Problem statement -
Which lines contain the word "part"? Return each of them as written.

(3D scene scripts)
# # #
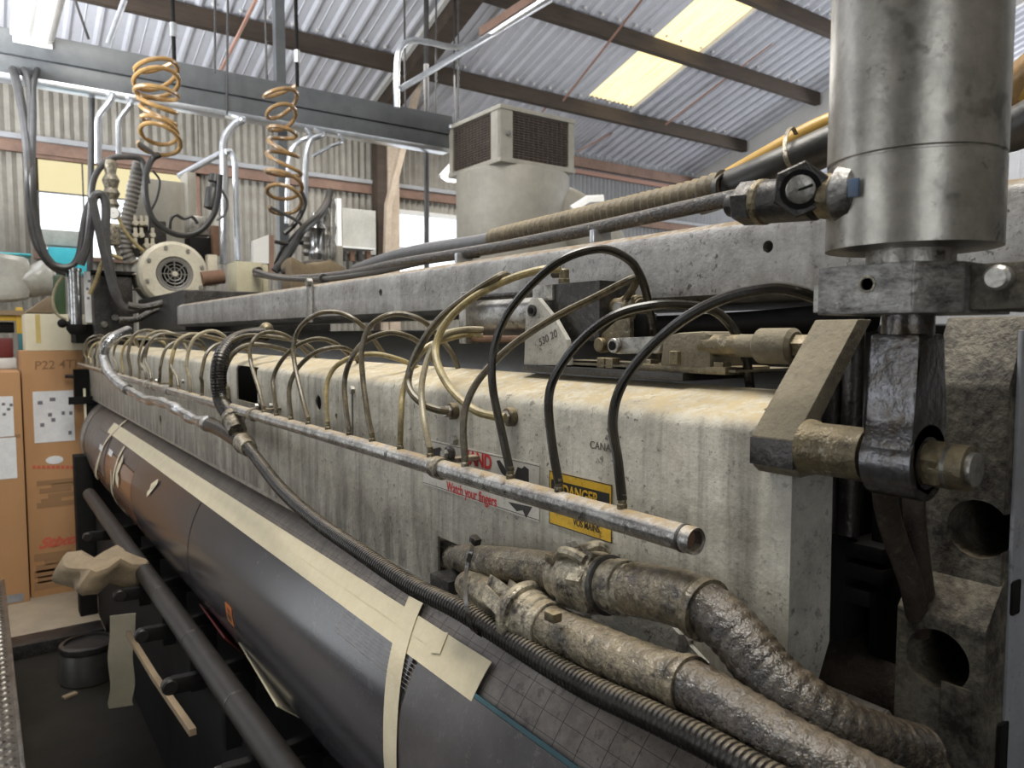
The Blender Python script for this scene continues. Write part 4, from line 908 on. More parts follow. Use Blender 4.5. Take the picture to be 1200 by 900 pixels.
k = MB().cyl((CX, .306, zp), (CX, .232, zp), .0165, n=24).build('cross_pin', m_brassy, AR)
MB().hexa((CX, .2595, zp), (CX, .247, zp), .0185).build('pin_nut', m_brassy, k)
MB().lathe((CX, .246, zp), (0, -1, 0), [(.0165, 0), (.0165, .003), (.014, .004), (.0155, .006), (.0155, .009), (.012, .011), (.012, .018)], 24).build('pin_thread', m_steel, k)
# guide rods behind the arm
for i, (px, yv) in enumerate(((975, .42), (1000, .40), (962, .45))):
    a = at(px, 430, y=yv); MB().cyl((a.x, yv, 1.45), (a.x, yv, 1.66), .010, n=14).build('guide_rod', m_dsteel, label=('dark upright guide rod behind the slanting arm, middle one', 'dark upright guide rod closest to the oily rod end', 'dark upright guide rod mostly hidden by the slanting arm')[i], cat='rod', group='guide rods behind the slanting arm')
# side frame
FX, FY0, FY1 = .70, .26, .325
SF = thing('side_frame', 'thick filthy iron side frame with round holes in its edge', 'frame', (.95, .29, 0))
zf = at(1120, 371, x=FX).z
o = MB().prism([(FX + .02, FY0, 0), (FX + .02, FY0, 1.28), (FX, FY0, 1.31), (FX, FY0, zf - .06), (FX + .03, FY0, zf), (1.5, FY0, zf), (1.5, FY0, 0)], (0, FY1 - FY0, 0), .003).build('frame_plate', m_frame, SF)
c = at(1140, 619, x=FX); frame_o = o; cut(o, [MB().cyl((FX - .05, c.y - .004, c.z), (FX + .22, c.y - .004, c.z), .0255, n=32)])
MB().box2((FX + .012, FY0 - .0035, .3), (1.5, FY0, zf - .012), .001).build('outer_skin', m_frameo, SF)
for px, py, hh in ((1163, 880, .05), (1178, 700, .03)):
    c = at(px + 12, py, y=FY0 - .004); MB().box2((c.x - .008, FY0 - .0045, c.z - hh / 2), (c.x + .008, FY0 - .003, c.z + hh / 2), .002).build('slot', m_blackm, SF)
# lower lug with sloped top
LXF = .672
a, b = at(1052, 718, x=LXF), at(1150, 745, x=LXF)
zu = at(1085, 650, x=FX).z
o = MB().prism([(LXF, FY0 - .001, .9), (LXF, FY0 - .001, b.z + .004), (FX + .012, FY0 - .001, zu), (FX + .06, FY0 - .001, zu), (FX + .06, FY0 - .001, .9)], (0, FY1 + .009 - FY0, 0), .002).build('lower_lug', m_frame, SF)
c = at(1098, 773, x=LXF); cut(o, [MB().cyl((LXF - .03, c.y, c.z), (LXF + .2, c.y, c.z), .0265, n=32)]); cut(frame_o, [MB().cyl((FX - .03, c.y, c.z), (FX + .22, c.y, c.z), .0265, n=32)])
c = at(1080, 893, x=LXF); MB().hexa((LXF + .002, c.y, c.z), (LXF - .016, c.y, c.z), .026).build('hex_bolt', m_brassy, SF)
c = at(1120, 830, x=LXF); MB().box2((LXF - .0015, c.y - .012, c.z - .02), (LXF + .001, c.y + .012, c.z + .02), .0006).build('flaked_paint', m_frame, SF)
# dark hoses and stub shaft between plate and frame
P = spline([at(1035, 560, x=.60), at(1040, 600, x=.62), at(1052, 640, x=.64), at(1068, 685, x=.66), at(1078, 740, x=.69)], 8)
MB().tube(P, .010, 12).build('drain_hose', m_dhose, label='brownish hose dropping behind the cross pin, left of the pair', cat='hose', group='hoses under the cross pin')
P = spline([at(1070, 575, x=.66), at(1072, 610, x=.66), at(1078, 660, x=.67), at(1085, 710, x=.69)], 8)
MB().tube(P, .009, 12).build('drain_hose', m_dhose, label='brownish hose dropping behind the cross pin, closest to the frame', cat='hose', group='hoses under the cross pin')
a = at(1010, 790, x=.75)
MB().cyl((a.x, .335, a.z), (a.x, .52, a.z), .048, n=32, bev=.006).build('stub_shaft', m_dhose, label='dark dirty round shaft stub showing in the gap left of the frame', cat='shaft')
MB().box2((.72, .345, 1.302), (1.5, .385, 1.66), .003).build('gap_shade_panel', m_blackm, SF)  # added black panel, stands in for the deep shade of the gap
for i, (px, py) in enumerate(((1000, 640), (1000, 665), (985, 690))):
    a = at(px, py, x=.70); MB().box2((a.x, a.y - .03, a.z - .012), (a.x + .08, a.y + .05, a.z + .004), .003).build('dark_bracket', m_blackm, label=('dark step bracket in the gap, topmost', 'dark step bracket in the gap, middle', 'dark step bracket in the gap, lowest')[i], cat='bracket', group='brackets in the dark gap')

# ------------------------------------------------------------------ side port valve on the cylinder
vx = CX - .040
p0 = at(1018, 226, x=vx); pe = at(860, 240, x=vx)
VA = thing('port_valve', 'greasy banjo valve with slotted screw on the left of the big cylinder', 'valve', p0)
q = p0.copy()
def vat(px, py): return at(px, py, x=vx)
MB().cyl((q.x + .02, q.y, q.z), (q.x - .0, q.y + .0, q.z), .012, n=20).build('port_boss', m_steel, VA)
ax = (pe - p0).normalized()
def seg(name, px0, px1, r, mat, n=20, bev=.002, parent=None):
    f0, f1 = (1018 - px0) / 158, (1018 - px1) / 158; L = (pe - p0).length
    def along(f): return p0 + (vat(1018 - f * 158, 226 + 14 * f) - p0)
    return MB().cyl(along(f0), along(f1), r, n=n, bev=bev).build(name, mat, parent or VA)
seg('port_washer', 1030, 1012, .0165, m_alu)
k = seg('locking_ring', 1016, 984, .0225, m_scr, 28, .004)
c = at(1000, 220, x=vx - .0222); MB().box((c.x + .0004, c.y, c.z), (.002, .008, .013), None, .0008).build('blue_mark', m_blue, k)
seg('neck', 985, 962, .017, m_brassy, 12)
k = MB().hexa(at(938, 222, x=vx + .012), at(938, 222, x=vx - .022), .021).build('valve_head', m_dsteel, VA)
d_ = (at(938, 222, x=vx - .022) - at(938, 222, x=vx + .012)).normalized(); c = at(938, 222, x=vx - .022)
MB().lathe(c, d_, [(.0115, 0), (.0115, .0012), (.0145, .0012), (.0145, -.001)], 24).build('screw_rim', m_blackm, k)
MB().lathe(c, d_, [(.0105, -.002), (.0105, .0016), (.0095, .0022), (0, .0024)], 24).build('slotted_screw', m_steel, k)
u = (Vector((0, -1, .18))).normalized(); MB().tube([c + d_ * .0024 - u * .0100, c + d_ * .0024 + u * .0100], .0012, 4).build('screw_slot', m_blackm, k)
seg('valve_body', 960, 897, .0175, m_dsteel, 24, .003)
seg('collar', 900, 889, .0185, m_brassy, 24, .002)
seg('hose_nut', 890, 868, .018, m_dsteel, 6, .002)
seg('hose_barb', 870, 855, .010, m_dsteel, 16, .001)

# ------------------------------------------------------------------ hoses lying along the top of the beam
P = [at(p[0], p[1], x=p[2]) for p in ((580, 281, .90), (600, 276, .90), (650, 265, .90), (700, 254, .895), (760, 241, .89), (810, 230, .885), (850, 218, .885))]
MB().ribbed(spline(P, 8), .024, .0165, .0045, 16).build('corrugated_hose', m_chosee, label='dusty tan corrugated hose lying on the big beam', cat='hose')
P = [at(p[0], p[1], x=p[2]) for p in ((300, 322, .88), (340, 326, .88), (400, 322, .87), (470, 308, .86), (540, 297, .855), (600, 287, .85), (700, 267, .85), (790, 247, .85), (860, 232, .845), (885, 229, .82))]
MB().tube(spline(P, 8), .0115, 12).build('beam_hose', m_hose, label='smooth dusty black hose running along the beam top into the valve', cat='hose')
P = [at(p[0], p[1], x=p[2]) for p in ((420, 318, .92), (455, 306, .92), (500, 296, .92), (560, 288, .91), (590, 282, .905))]
MB().tube(spline(P, 8), .024, 12).build('cable_sleeve', m_cable, label='grey taped cable sleeve bulging on the beam left of corrugated hose', cat='sleeve')
P = [at(p[0], p[1], x=p[2]) for p in ((300, 318, .86), (330, 326, .86), (380, 327, .86), (440, 319, .86), (500, 306, .86), (560, 298, .86))]
MB().tube(spline(P, 8), .008, 10).build('beam_cable', m_black, label='thin black cable from the khaki box along the beam top', cat='cable')
P = [at(p[0], p[1], x=p[2]) for p in ((820, 232, .89), (870, 215, .90), (910, 198, .91), (950, 180, .93), (1000, 160, .95), (1080, 140, .98), (1170, 155, 1.0), (1230, 130, 1.0))]
MB().tube(spline(P, 8), .026, 16).build('big_black_hose', m_black, label='fat black printed hose rising behind the big cylinder', cat='hose')
P = [at(p[0], p[1], x=p[2]) for p in ((815, 232, .95), (850, 211, .97), (905, 180, .98), (965, 148, 1.0), (1050, 120, 1.03), (1170, 118, 1.05), (1240, 80, 1.05))]
MB().tube(spline(P, 8), .0155, 12).build('ochre_hose', m_gold, label='ochre yellow hose above the fat black hose', cat='hose')
Z2 = thing('zip_tie', 'pale zip tie standing up round the ochre and fat black hoses', 'tie', at(922, 175, x=.9))
P = [at(p[0], p[1], x=p[2]) for p in ((926, 196, .87), (921, 185, .862), (920, 172, .87), (922, 158, .89), (928, 150, .93), (933, 158, .96))]
MB().strip(spline(P, 6), Vector((0, .003, .0)), .0015).build('strap', m_alu, Z2)
P = [at(p[0], p[1], x=p[2]) for p in ((842, 236, .862), (838, 226, .855), (838, 214, .86), (846, 206, .88), (852, 212, .9))]
MB().strip(spline(P, 6), Vector((0, .004, 0)), .003).build('zip_tie', m_black, label='black zip tie bundling the corrugated hose and black hose', cat='tie')
P = [at(p[0], p[1], x=p[2]) for p in ((1165, 120, 1.05), (1180, 112, 1.05), (1200, 90, 1.05), (1235, 60, 1.05))]
MB().tube(spline(P, 6), .022, 12).build('brown_hose', m_coil2, label='brown hose end right of the big cylinder top', cat='hose')
for q in ((540, 297), (700, 267)):
    c = at(q[0], q[1], x=.845); MB().box((.852, c.y, BZ1 + .012), (.04, .012, .022), None, .003).build('hose_clip', m_conduit, BM)

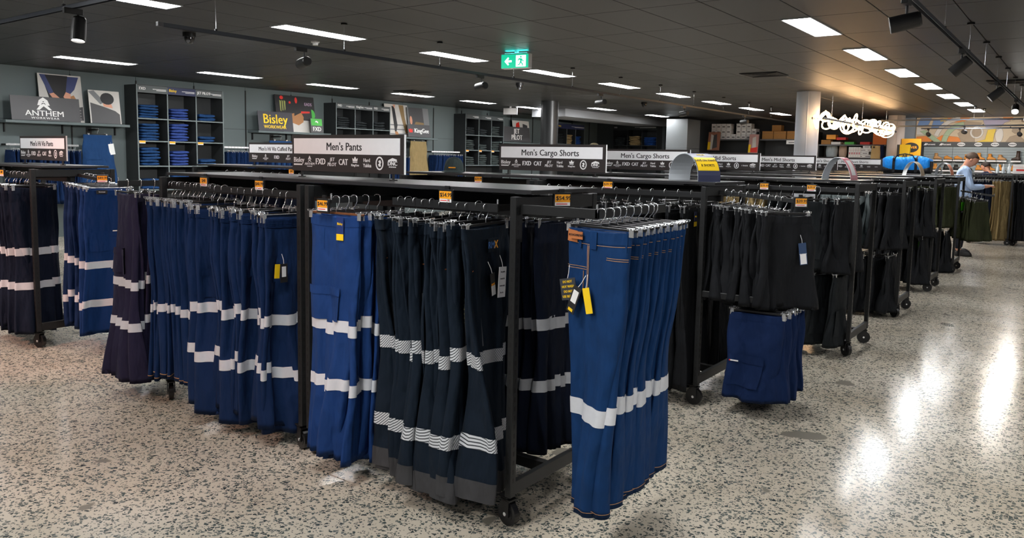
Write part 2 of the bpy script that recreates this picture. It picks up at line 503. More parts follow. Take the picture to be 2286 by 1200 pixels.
_slot = {}
def rack(x0, x1, y0, y1, label, slots=True, seed=1, rails=(), lower=None, castors=True):
    """free-standing garment rack on castors; local origin at the middle of its base"""
    rnd = random.Random(seed)
    cx, cy = (x0 + x1) / 2, (y0 + y1) / 2
    hw, hd = (x1 - x0) / 2, (y1 - y0) / 2
    t = thing('garment_rack', label, 'clothes rack', (cx, cy, 0), 0, 'black garment racks on castors')
    pm = MB().cbox(-.016, .016, -.019, .019, .135, 1.437, .002).make('post', M_RACK)
    sl = MB()
    for k in range(30):
        z = .2 + k * .04
        for s in (-1, 1):
            xx = sorted((s * .0155, s * .0166)); sl.box(xx[0], xx[1], -.005, .005, z, z + .02)
            sl.box(-.004, .004, *sorted((s * .0185, s * .0196)), z, z + .02)
    slm = sl.make('slot_strip', M_RACKD)
    for sx in (-1, 1):
        for sy in (-1, 1):
            p = ob('post', pm, t, (sx * (hw - .016), sy * (hd - .019), 0))
            if slots: ob('slot_strip', slm, p)['kind'] = 'stuff'
            if castors: castor(t, sx * (hw - .03), sy * (hd - .03), rnd.uniform(-0.9, 0.9) + PI / 2)
        xx = sorted((sx * (hw - .003), sx * (hw - .03)))
        MB().cbox(xx[0], xx[1], -hd + .038, hd - .038, 1.375, 1.435, .002).build('end_bar', M_RACK, t)
        MB().cbox(xx[0], xx[1], -hd + .038, hd - .038, .14, .20, .002).build('base_bar', M_RACK, t)
    MB().cbox(-hw + .03, hw - .03, -.02, .02, 1.33, 1.43, .002).build('spine_beam', M_RACKD, t)
    MB().cbox(-hw + .03, hw - .03, -.02, .02, .14, .19, .002).build('base_beam', M_RACKD, t)
    for (a, b, ry, rz) in rails:      # hang rails along x (world coords)
        rl = MB().cbox(a - cx, b - cx, ry - cy - .007, ry - cy + .007, rz - .038, rz, .002).build('hang_rail', M_RACK, t)
        for e in (a - cx + .03, b - cx - .03):
            far = -.02 if ry < cy else .02
            MB().box(e - .008, e + .008, *sorted((ry - cy, far)), rz - .034, rz - .006).build('rail_bracket', M_RACKD, t)
        MB().cyl((b - cx - .005, ry - cy, rz - .01), (b - cx - .005, ry - cy, rz + .02), .004, n=8).build('rail_stop', M_CHROME, rl)
    return t

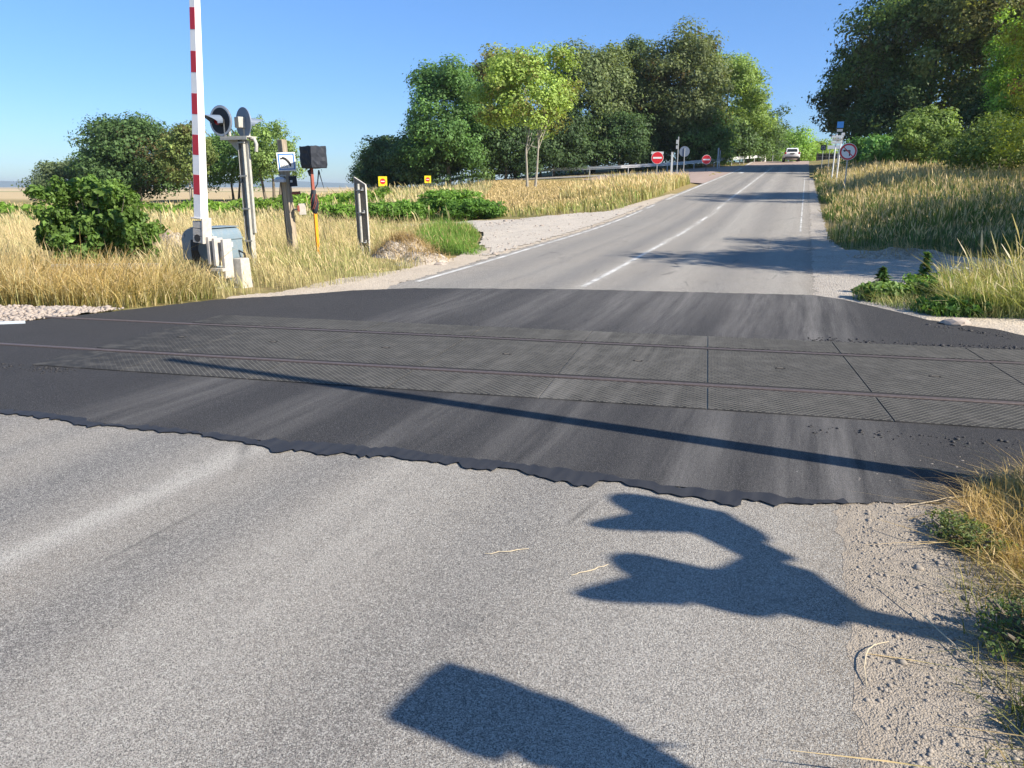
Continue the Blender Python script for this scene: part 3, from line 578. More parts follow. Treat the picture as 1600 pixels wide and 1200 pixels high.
# # #
Output of the task -
The Blender Python script for this scene continues. Write part 4, from line 908 on. More parts follow. Use Blender 4.5. Take the picture to be 1200 by 900 pixels.
Write part 2 of the bpy script that recreates this picture. It picks up at line 503. More parts follow. Take the picture to be 2286 by 1200 pixels.
Continue the Blender Python script for this scene: part 3, from line 578. More parts follow. Treat the picture as 1600 pixels wide and 1200 pixels high.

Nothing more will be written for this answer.